Cummins designs, manufactures, and distributes engines and related components for use in heavy-duty and medium-duty trucks, buses, construction and mining equipment, and standby power generation.

At year-end 2018, rising material costs, warranty issues, and questions about tariffs weighed heavily on CMI’s stock price and caused investors to push the price down 25% from its highs earlier in the year.

At the same time, the company reported that order backlog was the highest in 20 years for the company, providing support for a much higher stock valuation—as long as the company was able to execute effectively.

And in the two reported quarter since then, the company did just that. In Q4, sales grew 12% across all Cummins’ operating segments and major geographic markets, driven by higher commercial truck production and improved demand for construction and power generation equipment.

The Engine segment grew 18% as the company continued to benefit from a strong North American market. GAAP EPS grew 20% and EPS adjusted for tax and other items grew nearly 15% versus a year ago.
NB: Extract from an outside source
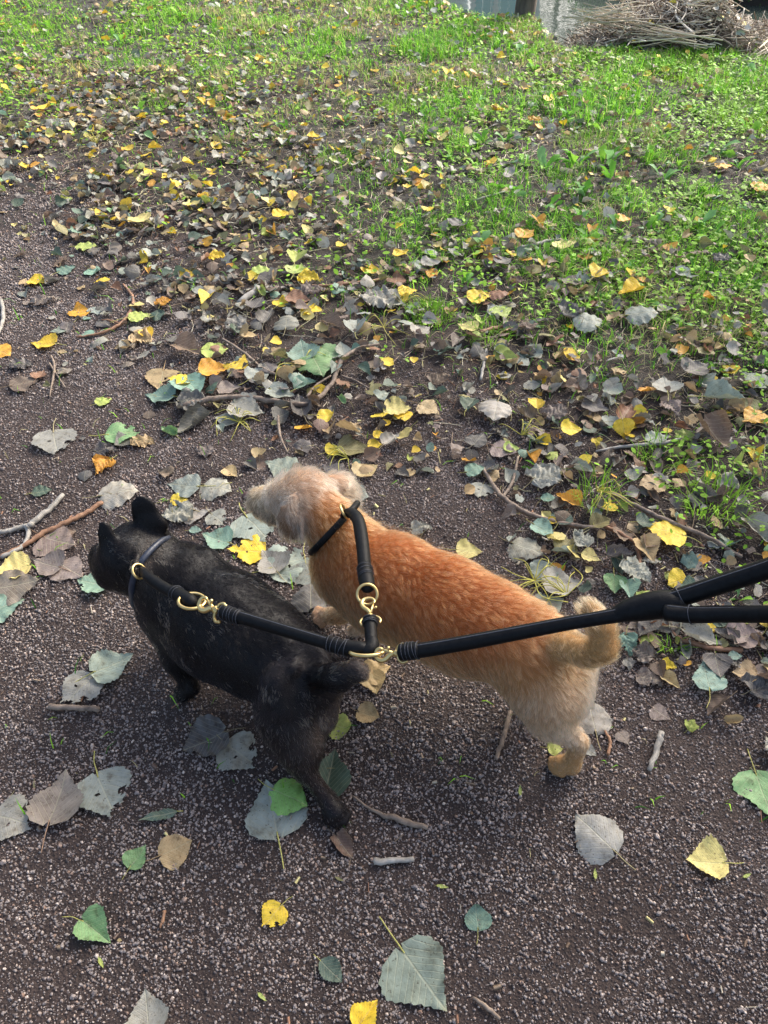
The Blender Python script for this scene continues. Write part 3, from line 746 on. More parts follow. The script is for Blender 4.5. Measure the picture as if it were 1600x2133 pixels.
# leaves between those: drawn from zones of the place
def auto_leaves():
    out = []
    n = 125000
    x = rng.uniform(-4.2, 4.2, n); y = rng.uniform(0.3, 7.8, n)
    u, v = project(x, y, 0 * x); s = sdist(x, y)
    ok = (u > -60) & (u < 1660) & (v > -60) & (v < 2180) & (y < edge1(x) - 0.03)
    x, y, u, v, s = [q[ok] for q in (x, y, u, v, s)]
    cl = smooth(0.42, 0.60, fbm(x * 4, y * 4, 140, 3))
    band = np.exp(-((s - 0.25) / 0.33) ** 2)
    d = 0.006 * smooth(-1.0, -0.1, s) * (s < 0) + (0.34 * band + 0.26 * smooth(0.0, 0.35, s) * (1 - .5 * smooth(1.3, 2.6, s))) * (0.45 + 1.0 * cl)
    d = np.where((s < -0.05) & (v > 1000), 0.0, d)
    left = smooth(900, 200, u) * smooth(0.2, 0.5, s) * (1 - smooth(1.2, 2.2, s))
    d = d + 0.25 * left
    k = rng.random(len(x)) < d * (.92 - .10 * smooth(560, 350, v)) * (.55 + .9 * smooth(.42, .56, fbm(x * 7, y * 7, 148, 2)))
    x, y, u, v, s = [q[k] for q in (x, y, u, v, s)]
    for i in range(len(x)):
        r = rng.random()
        b_ = math.exp(-((s[i] - .2) / .4) ** 2)
        if r < 0.06 + 0.03 * (v[i] < 500): c = 'Y' if rng.random() < .7 else 'P'
        elif r < 0.085 + .02 * (v[i] < 500): c = 'O'
        elif r < 0.13 + 0.16 * b_: c = rng.choice(list('SSTGDDLE'))
        elif r < 0.50: c = rng.choice(list('WWKNSAEK'))
        else: c = rng.choice(list('BNBKAKRWBW'))
        f = rng.choice(['crumple', 'crumple', 'crumple', 'curl', 'curl', 'cup', 'torn', 'fold', 'dome', 'half', 'tip'])
        if c in 'YPO': f = rng.choice(['cup', 'flat', 'fold', 'tip', 'round'])
        size = (0.016 + 0.042 * rng.random() ** 1.25) * (0.8 if c in 'BNRK' and s[i] > .6 else 1)
        out.append(dict(x=x[i], y=y[i], u=u[i], v=v[i], m=size, rot=None, c=str(c), f=str(f), hand=False))
    return out
HL = np.array([(l['u'], l['v'], l['L']) for l in LEAVES])
auto = []
for l in auto_leaves():
    if l['v'] > 1000 or True:
        dd = np.hypot(HL[:, 0] - l['u'], (HL[:, 1] - l['v']) * 1.3)
        if (dd < HL[:, 2] * 0.42).any() and rng.random() < 0.85: continue
    auto.append(l)
for l in LEAVES:
    p, t = gp(l['u'], l['v']); l['x'], l['y'] = p[0], p[1]; l['m'] = l['L'] * t * 1.0
    a = math.radians(l['rot'])
    q, _ = gp(l['u'] + 12 * math.cos(a), l['v'] - 12 * math.sin(a) * 0.8)
    l['yaw'] = math.atan2(q[1] - p[1], q[0] - p[0])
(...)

In Q1, Cummins sales increased 8% as North American sales grew 13% helped by higher build rates of medium-duty and heavy-duty trucks, as well as strong results from construction and power equipment. North American build rates for medium-duty trucks grew 18% and increased 22% for heavy-duty trucks, serving as a nice tailwind. International sales grew just 1%, with Chinese sales down 2%.

The company showed stronger gross margins and operating expense leverage, helped by lower engine system campaign costs, higher volumes, pricing, and efficiencies that more than offset the impact of tariffs. EPS more than doubled to $4.20, aided by a lower tax rate and share repurchases.

Cummins maintained its guide for full year 2019 sales to be flat to up 4% with improved truck markets in North America offsetting lower demand in power generation markets. For the full 2019 year, management indicated it expects both India and China to be about flat.

Management also increased its EBITDA margin target by 0.5% on both ends of the range, to 16.25%-16.75%, primarily due to lower projected material costs for the year. We continue to see Cummins as a solid candidate for long-term total return, despite its cyclicality, and currently consider it a buy up to $165.